OK, we'll leave it. And by "it", I mean China.
Today, Beijing launched a real Hong Kong independence movement.
We've never been "just another Chinese city", and if Beijing wants us to become one, we have no choice but to part ways with them.
Dai Muff
The CCP cares nothing about instability but a lot about maintaining its own hold on power. At whatever cost to its people or to HK. DAB, by the way, never declares its source of donations. Nor is it required to under HK law.
Ant Lee
Chinese communist is showing again they are not compatible with modern society. All chinese people of the world is watching how this will be the first of many events which will ultimately trigger the downfall of the communist party in China.
CCP spam-bots have been switched into xenophobia mode, eh? Regrettably for you, @raymondspchu, that's not how permanent residency works. And then there is the little inconvenience of history, wherein tens of thousands of HK residents (predominately of Chinese ethnicity) queued up at consulates and commissions all over town in search of foreign passports following the Joint Declaration in 1984. You may have your wish come true but it will be your Chinese neighbours who lead any out-migration.

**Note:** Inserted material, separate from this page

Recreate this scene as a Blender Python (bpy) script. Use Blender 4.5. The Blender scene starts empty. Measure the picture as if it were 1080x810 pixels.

'Take it or leave it?'. May I ask what is there for the taking in the first place? I notice that there are some people stating recently on why the fuss on democracy as there was none during the colonial days. Yes there was no democracy in those days but that does not mean we should never strive for democracy. Most of us understand democracy is not a panacea for all ills but we never claimed it would be so. We only wish to participate more in electing the leaders of our choice to govern HK. Is that too much to ask for? Mind you, the threshold of 50% for the nominating committee is a retrograde step already those there may be some who disagree with me.